Review of Paranoid

Paranoid (I) (2000)
3/10
If Jessica Alba didn't "do it" for a lot of guys, her career would have ended with this film.
7 October 2010
Warning: Spoilers
I don't know if this film would have ever been any good in any circumstance, but it was doomed the moment Jessica Alba was cast in the lead. She is completely out of her depth here and the only entertainment value to be found in Paranoid is watching the other actors maneuver around the leaden lump that is Alba.

Chloe (Jessica Alba) is a fashion model. She's kind of a tramp and not very bright or at all interesting, so all she's got going for her is her exotic beauty. And since Alba does nothing for me, I found Chloe about as appealing as a doorstop made out of Spam. Chloe gets invited out to a party in the country by Ned, a guy with some indeterminate job in commercials who wants to get into Chloe's pants. The party is at an old inn now owned by Stan (Iain Glen), a former rock star who's become one of those rich shut-ins that lives off former success while dreaming of future glory that will never come. Ned and Stan used to be in a band together, until the music stopped and Stan married a groupie named Rachel (Jeanne Tripplehorn). Now Stan and Rachel live out in the country with Stan's brother Gordon (Ewen Bremner) and their deaf and somewhat retarded daughter Theresa (Mischa Barton).

After an odd party where Ned's wife shows up, Chloe is stuck at the inn with no ride back to London. Then she discovers the perverted hobby Stan and Gordon have involving video tape and drugged girls, so Chloe ends up chained to a bed in Stan's basement. The only one who can help her is Clive (Kevin Whately), the middle aged man who lives across the street from Chloe's apartment and has been stalking her for the past several weeks.

There's just a whole lot of nothing going on in this movie. Chloe is the heart of the story, the thing upon which all else turns. Unfortunately, Alba's acting ranges from wooden as a tree stump to resembling someone who's had too many electroshock treatments. So, since Chloe alternates between annoying and a non-entity, nothing else in the film works. There's never any tension or suspense or drama or anything. All you get is the rest of the cast futilely grappling with Alba's tar baby of suck.

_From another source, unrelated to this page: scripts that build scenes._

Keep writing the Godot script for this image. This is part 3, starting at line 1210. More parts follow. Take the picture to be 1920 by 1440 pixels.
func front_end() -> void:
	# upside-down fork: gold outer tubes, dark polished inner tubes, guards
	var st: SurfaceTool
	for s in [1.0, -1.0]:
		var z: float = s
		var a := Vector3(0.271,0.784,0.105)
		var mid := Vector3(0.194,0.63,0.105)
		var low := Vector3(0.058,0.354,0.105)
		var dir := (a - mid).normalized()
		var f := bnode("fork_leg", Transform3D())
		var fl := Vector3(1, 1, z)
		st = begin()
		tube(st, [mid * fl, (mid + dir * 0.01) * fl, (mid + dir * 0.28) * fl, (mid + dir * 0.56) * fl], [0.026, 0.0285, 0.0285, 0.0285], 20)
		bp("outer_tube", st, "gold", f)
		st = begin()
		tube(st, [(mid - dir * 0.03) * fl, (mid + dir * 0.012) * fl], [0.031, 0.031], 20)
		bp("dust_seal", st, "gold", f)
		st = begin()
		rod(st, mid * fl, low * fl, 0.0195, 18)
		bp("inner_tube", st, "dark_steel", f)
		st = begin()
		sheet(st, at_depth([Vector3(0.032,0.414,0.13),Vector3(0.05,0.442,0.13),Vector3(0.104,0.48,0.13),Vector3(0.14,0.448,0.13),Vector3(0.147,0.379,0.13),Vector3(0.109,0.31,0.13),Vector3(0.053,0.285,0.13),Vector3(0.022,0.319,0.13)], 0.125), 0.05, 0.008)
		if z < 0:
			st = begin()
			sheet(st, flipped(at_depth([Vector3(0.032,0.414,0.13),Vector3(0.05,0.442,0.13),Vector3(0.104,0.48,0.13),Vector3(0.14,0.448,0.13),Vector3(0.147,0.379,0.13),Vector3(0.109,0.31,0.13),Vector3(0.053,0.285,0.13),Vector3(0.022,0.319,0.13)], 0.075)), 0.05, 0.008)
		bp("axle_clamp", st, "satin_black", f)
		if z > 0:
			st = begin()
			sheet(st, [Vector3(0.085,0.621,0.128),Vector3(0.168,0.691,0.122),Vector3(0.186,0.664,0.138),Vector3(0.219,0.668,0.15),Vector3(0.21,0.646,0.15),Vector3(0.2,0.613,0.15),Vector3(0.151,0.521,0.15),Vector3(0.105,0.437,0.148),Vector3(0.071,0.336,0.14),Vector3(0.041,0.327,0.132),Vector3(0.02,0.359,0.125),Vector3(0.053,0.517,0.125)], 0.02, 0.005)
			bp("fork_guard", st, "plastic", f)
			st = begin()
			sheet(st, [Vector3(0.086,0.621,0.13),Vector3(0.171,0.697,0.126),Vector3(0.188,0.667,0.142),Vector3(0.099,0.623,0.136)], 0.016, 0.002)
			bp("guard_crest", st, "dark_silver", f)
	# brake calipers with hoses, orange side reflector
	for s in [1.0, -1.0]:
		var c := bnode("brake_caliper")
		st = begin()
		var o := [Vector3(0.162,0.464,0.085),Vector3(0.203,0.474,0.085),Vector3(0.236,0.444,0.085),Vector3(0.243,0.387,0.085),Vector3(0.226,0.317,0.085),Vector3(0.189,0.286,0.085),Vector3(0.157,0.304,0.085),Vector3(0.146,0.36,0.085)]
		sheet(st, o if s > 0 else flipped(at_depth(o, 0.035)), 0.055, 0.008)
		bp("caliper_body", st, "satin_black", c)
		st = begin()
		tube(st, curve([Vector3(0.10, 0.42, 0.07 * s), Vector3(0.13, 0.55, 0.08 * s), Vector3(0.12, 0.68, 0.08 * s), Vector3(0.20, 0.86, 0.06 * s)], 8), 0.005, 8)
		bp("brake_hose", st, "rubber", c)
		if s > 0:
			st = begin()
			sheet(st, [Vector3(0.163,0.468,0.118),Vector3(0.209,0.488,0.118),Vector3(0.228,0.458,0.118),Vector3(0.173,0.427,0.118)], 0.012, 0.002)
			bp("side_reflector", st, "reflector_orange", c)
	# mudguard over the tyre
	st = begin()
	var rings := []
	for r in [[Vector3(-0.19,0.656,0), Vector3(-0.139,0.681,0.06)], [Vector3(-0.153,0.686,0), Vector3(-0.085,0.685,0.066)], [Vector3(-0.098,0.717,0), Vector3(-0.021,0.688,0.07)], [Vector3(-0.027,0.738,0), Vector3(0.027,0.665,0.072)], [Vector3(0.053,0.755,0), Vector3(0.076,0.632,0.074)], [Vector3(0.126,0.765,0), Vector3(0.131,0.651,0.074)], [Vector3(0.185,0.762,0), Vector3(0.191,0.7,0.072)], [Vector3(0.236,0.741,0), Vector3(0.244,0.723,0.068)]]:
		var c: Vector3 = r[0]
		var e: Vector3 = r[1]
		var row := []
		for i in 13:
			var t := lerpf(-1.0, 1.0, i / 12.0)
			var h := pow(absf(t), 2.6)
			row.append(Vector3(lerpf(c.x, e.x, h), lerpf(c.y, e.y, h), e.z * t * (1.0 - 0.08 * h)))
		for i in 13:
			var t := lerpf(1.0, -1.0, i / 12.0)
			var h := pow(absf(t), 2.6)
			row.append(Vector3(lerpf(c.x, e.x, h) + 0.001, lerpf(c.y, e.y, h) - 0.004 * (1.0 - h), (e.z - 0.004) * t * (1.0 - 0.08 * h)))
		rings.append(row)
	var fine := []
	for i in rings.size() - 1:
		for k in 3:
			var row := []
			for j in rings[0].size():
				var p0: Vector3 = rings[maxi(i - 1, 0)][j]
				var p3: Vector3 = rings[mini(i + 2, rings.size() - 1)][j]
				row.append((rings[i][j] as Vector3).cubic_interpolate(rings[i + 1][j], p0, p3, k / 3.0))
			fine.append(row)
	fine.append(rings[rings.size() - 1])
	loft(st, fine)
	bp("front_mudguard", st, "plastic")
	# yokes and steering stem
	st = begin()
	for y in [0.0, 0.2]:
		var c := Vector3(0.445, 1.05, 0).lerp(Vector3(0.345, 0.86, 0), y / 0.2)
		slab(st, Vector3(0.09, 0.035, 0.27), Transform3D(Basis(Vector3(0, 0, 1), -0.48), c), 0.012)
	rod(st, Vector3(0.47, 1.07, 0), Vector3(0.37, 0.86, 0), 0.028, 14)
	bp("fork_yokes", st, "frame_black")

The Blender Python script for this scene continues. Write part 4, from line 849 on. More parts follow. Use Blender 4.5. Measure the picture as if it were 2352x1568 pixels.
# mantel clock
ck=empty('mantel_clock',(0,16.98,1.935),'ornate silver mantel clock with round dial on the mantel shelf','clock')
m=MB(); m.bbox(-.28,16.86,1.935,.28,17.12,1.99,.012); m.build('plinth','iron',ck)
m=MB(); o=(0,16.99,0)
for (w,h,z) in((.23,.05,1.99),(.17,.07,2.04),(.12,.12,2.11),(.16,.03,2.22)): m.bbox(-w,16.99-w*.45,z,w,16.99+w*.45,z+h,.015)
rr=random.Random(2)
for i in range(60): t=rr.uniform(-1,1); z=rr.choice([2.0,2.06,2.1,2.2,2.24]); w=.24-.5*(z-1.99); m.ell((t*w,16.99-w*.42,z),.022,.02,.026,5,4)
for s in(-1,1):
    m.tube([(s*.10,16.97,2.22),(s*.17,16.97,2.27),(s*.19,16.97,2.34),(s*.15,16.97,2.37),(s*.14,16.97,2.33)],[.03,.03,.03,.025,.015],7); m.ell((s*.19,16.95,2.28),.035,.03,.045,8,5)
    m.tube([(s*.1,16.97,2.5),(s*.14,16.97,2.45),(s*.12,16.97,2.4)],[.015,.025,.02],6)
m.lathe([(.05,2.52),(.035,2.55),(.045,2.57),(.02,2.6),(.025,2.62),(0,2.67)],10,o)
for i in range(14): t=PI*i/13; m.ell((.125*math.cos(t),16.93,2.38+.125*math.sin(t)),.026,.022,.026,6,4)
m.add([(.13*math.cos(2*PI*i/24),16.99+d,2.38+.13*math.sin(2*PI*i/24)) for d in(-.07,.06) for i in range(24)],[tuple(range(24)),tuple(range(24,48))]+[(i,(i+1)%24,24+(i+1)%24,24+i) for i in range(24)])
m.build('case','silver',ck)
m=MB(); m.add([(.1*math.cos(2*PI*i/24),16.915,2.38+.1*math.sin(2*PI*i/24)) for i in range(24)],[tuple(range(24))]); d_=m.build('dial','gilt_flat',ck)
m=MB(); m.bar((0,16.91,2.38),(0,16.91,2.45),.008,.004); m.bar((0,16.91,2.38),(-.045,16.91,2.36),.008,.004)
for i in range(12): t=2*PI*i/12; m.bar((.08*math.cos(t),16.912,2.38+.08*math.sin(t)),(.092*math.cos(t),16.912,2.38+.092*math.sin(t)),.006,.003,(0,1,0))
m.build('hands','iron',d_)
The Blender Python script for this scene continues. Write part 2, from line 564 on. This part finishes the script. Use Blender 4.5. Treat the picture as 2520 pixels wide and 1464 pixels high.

It doesn't help matters that writer/director John Duigan never apparently realizes that this story doesn't have a point. There's about three-quarters of an idea here, but it never amounts to anything. Duigan's direction is also as standardized and basic as you can get. I'm not sure you can blame Duigan too much for the lifeless heap that is Paranoid. While watching it I got the sense that his producers forced Duigan to take Alba as his lead, but he figured out early on she couldn't do any of the things he needed for Chloe. It wouldn't surprise me to learn that Duigan tried to extensively rewrite the script to salvage the film by emphasizing the other characters to compensate for Alba's lack of talent and skill. If that did happen, it didn't work.

Iain Glen is creepily charismatic as a burned out has been who still dominates the circle of losers with which he surrounds himself. Jeanne Tripplehorn is also nice as a woman with a tough and jaded facade who's really falling apart inside. The other performers are all okay, though there is an animatronic quality to Mischa Barton's work as the deaf, ping pong ball-sucking daughter.

This movie is boring and pointless, highlighted only by a parade of exposed breasts, though Alba and Tripplehorn remain covered up at all times. So, if leering at topless extras is your fetish, Paranoid will do the trick for you. But as far as being a worthwhile film…this isn't one.